(PROVIDED DATA):
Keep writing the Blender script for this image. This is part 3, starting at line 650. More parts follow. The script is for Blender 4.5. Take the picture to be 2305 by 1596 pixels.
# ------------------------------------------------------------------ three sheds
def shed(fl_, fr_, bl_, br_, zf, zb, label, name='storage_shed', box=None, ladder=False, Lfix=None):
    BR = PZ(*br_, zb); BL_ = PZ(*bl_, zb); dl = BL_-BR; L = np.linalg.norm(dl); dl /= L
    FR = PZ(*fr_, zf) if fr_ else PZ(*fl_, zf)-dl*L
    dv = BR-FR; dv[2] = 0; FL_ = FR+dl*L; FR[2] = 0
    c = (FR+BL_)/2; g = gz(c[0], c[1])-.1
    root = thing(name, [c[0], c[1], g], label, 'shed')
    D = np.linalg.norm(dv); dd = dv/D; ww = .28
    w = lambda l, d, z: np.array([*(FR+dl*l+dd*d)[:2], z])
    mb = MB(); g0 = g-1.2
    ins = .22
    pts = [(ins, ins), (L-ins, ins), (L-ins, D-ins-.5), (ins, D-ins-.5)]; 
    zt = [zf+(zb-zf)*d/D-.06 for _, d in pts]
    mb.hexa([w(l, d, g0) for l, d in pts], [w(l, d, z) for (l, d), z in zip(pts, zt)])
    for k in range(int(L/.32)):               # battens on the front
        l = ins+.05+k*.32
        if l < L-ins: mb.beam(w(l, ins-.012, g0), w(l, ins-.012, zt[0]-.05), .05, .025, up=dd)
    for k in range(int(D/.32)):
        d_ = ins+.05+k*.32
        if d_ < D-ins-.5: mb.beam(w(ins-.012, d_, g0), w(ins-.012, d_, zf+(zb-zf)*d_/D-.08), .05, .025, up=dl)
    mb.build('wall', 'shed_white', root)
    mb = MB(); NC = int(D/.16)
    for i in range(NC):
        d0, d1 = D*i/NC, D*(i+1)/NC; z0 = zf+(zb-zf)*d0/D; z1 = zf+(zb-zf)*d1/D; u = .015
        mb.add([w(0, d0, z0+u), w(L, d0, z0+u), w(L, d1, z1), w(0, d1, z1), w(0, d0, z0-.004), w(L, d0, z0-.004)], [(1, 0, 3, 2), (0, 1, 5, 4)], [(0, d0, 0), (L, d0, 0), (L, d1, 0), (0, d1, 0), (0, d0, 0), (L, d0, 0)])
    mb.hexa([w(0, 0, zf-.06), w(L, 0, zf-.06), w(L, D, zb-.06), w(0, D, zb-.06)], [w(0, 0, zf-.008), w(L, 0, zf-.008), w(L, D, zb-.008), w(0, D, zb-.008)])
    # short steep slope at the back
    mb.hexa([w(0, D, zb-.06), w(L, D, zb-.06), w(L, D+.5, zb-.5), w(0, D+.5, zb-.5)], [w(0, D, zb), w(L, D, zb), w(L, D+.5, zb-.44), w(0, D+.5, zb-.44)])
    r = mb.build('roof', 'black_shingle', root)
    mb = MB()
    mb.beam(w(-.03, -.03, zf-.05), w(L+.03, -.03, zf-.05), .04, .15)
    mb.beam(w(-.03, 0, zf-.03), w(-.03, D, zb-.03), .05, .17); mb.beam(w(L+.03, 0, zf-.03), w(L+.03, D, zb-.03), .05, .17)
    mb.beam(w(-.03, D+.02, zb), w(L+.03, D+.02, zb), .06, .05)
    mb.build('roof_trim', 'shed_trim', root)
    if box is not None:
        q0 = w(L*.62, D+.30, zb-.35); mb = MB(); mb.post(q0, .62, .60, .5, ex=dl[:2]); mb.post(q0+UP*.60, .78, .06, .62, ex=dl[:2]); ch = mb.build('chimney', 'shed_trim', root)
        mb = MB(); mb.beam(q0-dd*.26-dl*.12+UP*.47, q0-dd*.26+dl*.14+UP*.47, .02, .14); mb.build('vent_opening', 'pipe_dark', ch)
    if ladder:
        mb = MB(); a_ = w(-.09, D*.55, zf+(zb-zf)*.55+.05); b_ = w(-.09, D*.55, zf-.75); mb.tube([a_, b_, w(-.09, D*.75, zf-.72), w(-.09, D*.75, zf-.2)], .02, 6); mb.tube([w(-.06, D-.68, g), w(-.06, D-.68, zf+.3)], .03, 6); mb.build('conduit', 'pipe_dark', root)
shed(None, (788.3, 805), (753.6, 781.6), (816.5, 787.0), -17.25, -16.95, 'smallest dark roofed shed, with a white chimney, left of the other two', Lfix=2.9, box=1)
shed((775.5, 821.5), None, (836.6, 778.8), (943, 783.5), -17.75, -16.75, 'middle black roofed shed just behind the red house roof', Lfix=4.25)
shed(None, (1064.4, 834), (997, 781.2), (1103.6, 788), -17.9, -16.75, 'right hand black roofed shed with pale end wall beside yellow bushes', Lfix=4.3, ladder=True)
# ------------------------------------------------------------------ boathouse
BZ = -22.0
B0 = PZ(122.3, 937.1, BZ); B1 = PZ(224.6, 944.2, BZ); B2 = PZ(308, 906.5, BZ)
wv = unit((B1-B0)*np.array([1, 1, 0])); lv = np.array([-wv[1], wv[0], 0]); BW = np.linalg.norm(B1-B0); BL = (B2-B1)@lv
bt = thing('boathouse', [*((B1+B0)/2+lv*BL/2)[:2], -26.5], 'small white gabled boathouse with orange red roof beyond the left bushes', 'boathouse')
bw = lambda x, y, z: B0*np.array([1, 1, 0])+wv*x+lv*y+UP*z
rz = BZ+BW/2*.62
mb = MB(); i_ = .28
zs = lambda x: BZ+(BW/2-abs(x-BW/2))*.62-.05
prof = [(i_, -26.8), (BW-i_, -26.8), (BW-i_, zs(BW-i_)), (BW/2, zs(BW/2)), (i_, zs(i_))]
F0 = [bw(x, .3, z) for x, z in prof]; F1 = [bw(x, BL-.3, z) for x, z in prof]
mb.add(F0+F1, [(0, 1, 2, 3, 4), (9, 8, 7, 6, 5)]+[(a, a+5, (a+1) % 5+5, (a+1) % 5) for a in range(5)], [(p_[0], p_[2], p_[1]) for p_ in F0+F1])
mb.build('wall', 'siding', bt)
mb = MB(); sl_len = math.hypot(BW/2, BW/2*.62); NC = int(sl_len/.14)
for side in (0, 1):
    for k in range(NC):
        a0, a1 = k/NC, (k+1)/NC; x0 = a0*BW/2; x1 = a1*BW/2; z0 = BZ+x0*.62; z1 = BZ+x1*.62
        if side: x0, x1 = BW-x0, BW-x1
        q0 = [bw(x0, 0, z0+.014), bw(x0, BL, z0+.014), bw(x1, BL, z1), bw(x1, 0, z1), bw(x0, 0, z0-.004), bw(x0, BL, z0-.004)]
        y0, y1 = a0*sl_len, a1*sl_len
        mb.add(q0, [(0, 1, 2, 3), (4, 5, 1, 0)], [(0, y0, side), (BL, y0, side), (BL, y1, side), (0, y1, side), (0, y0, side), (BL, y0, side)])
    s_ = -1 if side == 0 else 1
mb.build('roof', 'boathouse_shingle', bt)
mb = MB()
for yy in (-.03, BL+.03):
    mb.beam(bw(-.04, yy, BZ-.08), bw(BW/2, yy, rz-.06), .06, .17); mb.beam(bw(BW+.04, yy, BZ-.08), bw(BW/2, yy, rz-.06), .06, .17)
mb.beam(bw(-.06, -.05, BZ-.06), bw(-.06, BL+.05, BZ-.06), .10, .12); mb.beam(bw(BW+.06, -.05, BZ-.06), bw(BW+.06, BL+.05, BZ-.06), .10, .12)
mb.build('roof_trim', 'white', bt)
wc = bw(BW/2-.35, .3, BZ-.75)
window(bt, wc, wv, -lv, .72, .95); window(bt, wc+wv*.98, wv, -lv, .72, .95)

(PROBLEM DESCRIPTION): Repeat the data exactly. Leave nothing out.

(EXPECTED ANSWER):
Keep writing the Blender script for this image. This is part 3, starting at line 650. More parts follow. The script is for Blender 4.5. Take the picture to be 2305 by 1596 pixels.
# ------------------------------------------------------------------ three sheds
def shed(fl_, fr_, bl_, br_, zf, zb, label, name='storage_shed', box=None, ladder=False, Lfix=None):
    BR = PZ(*br_, zb); BL_ = PZ(*bl_, zb); dl = BL_-BR; L = np.linalg.norm(dl); dl /= L
    FR = PZ(*fr_, zf) if fr_ else PZ(*fl_, zf)-dl*L
    dv = BR-FR; dv[2] = 0; FL_ = FR+dl*L; FR[2] = 0
    c = (FR+BL_)/2; g = gz(c[0], c[1])-.1
    root = thing(name, [c[0], c[1], g], label, 'shed')
    D = np.linalg.norm(dv); dd = dv/D; ww = .28
    w = lambda l, d, z: np.array([*(FR+dl*l+dd*d)[:2], z])
    mb = MB(); g0 = g-1.2
    ins = .22
    pts = [(ins, ins), (L-ins, ins), (L-ins, D-ins-.5), (ins, D-ins-.5)]; 
    zt = [zf+(zb-zf)*d/D-.06 for _, d in pts]
    mb.hexa([w(l, d, g0) for l, d in pts], [w(l, d, z) for (l, d), z in zip(pts, zt)])
    for k in range(int(L/.32)):               # battens on the front
        l = ins+.05+k*.32
        if l < L-ins: mb.beam(w(l, ins-.012, g0), w(l, ins-.012, zt[0]-.05), .05, .025, up=dd)
    for k in range(int(D/.32)):
        d_ = ins+.05+k*.32
        if d_ < D-ins-.5: mb.beam(w(ins-.012, d_, g0), w(ins-.012, d_, zf+(zb-zf)*d_/D-.08), .05, .025, up=dl)
    mb.build('wall', 'shed_white', root)
    mb = MB(); NC = int(D/.16)
    for i in range(NC):
        d0, d1 = D*i/NC, D*(i+1)/NC; z0 = zf+(zb-zf)*d0/D; z1 = zf+(zb-zf)*d1/D; u = .015
        mb.add([w(0, d0, z0+u), w(L, d0, z0+u), w(L, d1, z1), w(0, d1, z1), w(0, d0, z0-.004), w(L, d0, z0-.004)], [(1, 0, 3, 2), (0, 1, 5, 4)], [(0, d0, 0), (L, d0, 0), (L, d1, 0), (0, d1, 0), (0, d0, 0), (L, d0, 0)])
    mb.hexa([w(0, 0, zf-.06), w(L, 0, zf-.06), w(L, D, zb-.06), w(0, D, zb-.06)], [w(0, 0, zf-.008), w(L, 0, zf-.008), w(L, D, zb-.008), w(0, D, zb-.008)])
    # short steep slope at the back
    mb.hexa([w(0, D, zb-.06), w(L, D, zb-.06), w(L, D+.5, zb-.5), w(0, D+.5, zb-.5)], [w(0, D, zb), w(L, D, zb), w(L, D+.5, zb-.44), w(0, D+.5, zb-.44)])
    r = mb.build('roof', 'black_shingle', root)
    mb = MB()
    mb.beam(w(-.03, -.03, zf-.05), w(L+.03, -.03, zf-.05), .04, .15)
    mb.beam(w(-.03, 0, zf-.03), w(-.03, D, zb-.03), .05, .17); mb.beam(w(L+.03, 0, zf-.03), w(L+.03, D, zb-.03), .05, .17)
    mb.beam(w(-.03, D+.02, zb), w(L+.03, D+.02, zb), .06, .05)
    mb.build('roof_trim', 'shed_trim', root)
    if box is not None:
        q0 = w(L*.62, D+.30, zb-.35); mb = MB(); mb.post(q0, .62, .60, .5, ex=dl[:2]); mb.post(q0+UP*.60, .78, .06, .62, ex=dl[:2]); ch = mb.build('chimney', 'shed_trim', root)
        mb = MB(); mb.beam(q0-dd*.26-dl*.12+UP*.47, q0-dd*.26+dl*.14+UP*.47, .02, .14); mb.build('vent_opening', 'pipe_dark', ch)
    if ladder:
        mb = MB(); a_ = w(-.09, D*.55, zf+(zb-zf)*.55+.05); b_ = w(-.09, D*.55, zf-.75); mb.tube([a_, b_, w(-.09, D*.75, zf-.72), w(-.09, D*.75, zf-.2)], .02, 6); mb.tube([w(-.06, D-.68, g), w(-.06, D-.68, zf+.3)], .03, 6); mb.build('conduit', 'pipe_dark', root)
shed(None, (788.3, 805), (753.6, 781.6), (816.5, 787.0), -17.25, -16.95, 'smallest dark roofed shed, with a white chimney, left of the other two', Lfix=2.9, box=1)
shed((775.5, 821.5), None, (836.6, 778.8), (943, 783.5), -17.75, -16.75, 'middle black roofed shed just behind the red house roof', Lfix=4.25)
shed(None, (1064.4, 834), (997, 781.2), (1103.6, 788), -17.9, -16.75, 'right hand black roofed shed with pale end wall beside yellow bushes', Lfix=4.3, ladder=True)
# ------------------------------------------------------------------ boathouse
BZ = -22.0
B0 = PZ(122.3, 937.1, BZ); B1 = PZ(224.6, 944.2, BZ); B2 = PZ(308, 906.5, BZ)
wv = unit((B1-B0)*np.array([1, 1, 0])); lv = np.array([-wv[1], wv[0], 0]); BW = np.linalg.norm(B1-B0); BL = (B2-B1)@lv
bt = thing('boathouse', [*((B1+B0)/2+lv*BL/2)[:2], -26.5], 'small white gabled boathouse with orange red roof beyond the left bushes', 'boathouse')
bw = lambda x, y, z: B0*np.array([1, 1, 0])+wv*x+lv*y+UP*z
rz = BZ+BW/2*.62
mb = MB(); i_ = .28
zs = lambda x: BZ+(BW/2-abs(x-BW/2))*.62-.05
prof = [(i_, -26.8), (BW-i_, -26.8), (BW-i_, zs(BW-i_)), (BW/2, zs(BW/2)), (i_, zs(i_))]
F0 = [bw(x, .3, z) for x, z in prof]; F1 = [bw(x, BL-.3, z) for x, z in prof]
mb.add(F0+F1, [(0, 1, 2, 3, 4), (9, 8, 7, 6, 5)]+[(a, a+5, (a+1) % 5+5, (a+1) % 5) for a in range(5)], [(p_[0], p_[2], p_[1]) for p_ in F0+F1])
mb.build('wall', 'siding', bt)
mb = MB(); sl_len = math.hypot(BW/2, BW/2*.62); NC = int(sl_len/.14)
for side in (0, 1):
    for k in range(NC):
        a0, a1 = k/NC, (k+1)/NC; x0 = a0*BW/2; x1 = a1*BW/2; z0 = BZ+x0*.62; z1 = BZ+x1*.62
        if side: x0, x1 = BW-x0, BW-x1
        q0 = [bw(x0, 0, z0+.014), bw(x0, BL, z0+.014), bw(x1, BL, z1), bw(x1, 0, z1), bw(x0, 0, z0-.004), bw(x0, BL, z0-.004)]
        y0, y1 = a0*sl_len, a1*sl_len
        mb.add(q0, [(0, 1, 2, 3), (4, 5, 1, 0)], [(0, y0, side), (BL, y0, side), (BL, y1, side), (0, y1, side), (0, y0, side), (BL, y0, side)])
    s_ = -1 if side == 0 else 1
mb.build('roof', 'boathouse_shingle', bt)
mb = MB()
for yy in (-.03, BL+.03):
    mb.beam(bw(-.04, yy, BZ-.08), bw(BW/2, yy, rz-.06), .06, .17); mb.beam(bw(BW+.04, yy, BZ-.08), bw(BW/2, yy, rz-.06), .06, .17)
mb.beam(bw(-.06, -.05, BZ-.06), bw(-.06, BL+.05, BZ-.06), .10, .12); mb.beam(bw(BW+.06, -.05, BZ-.06), bw(BW+.06, BL+.05, BZ-.06), .10, .12)
mb.build('roof_trim', 'white', bt)
wc = bw(BW/2-.35, .3, BZ-.75)
window(bt, wc, wv, -lv, .72, .95); window(bt, wc+wv*.98, wv, -lv, .72, .95)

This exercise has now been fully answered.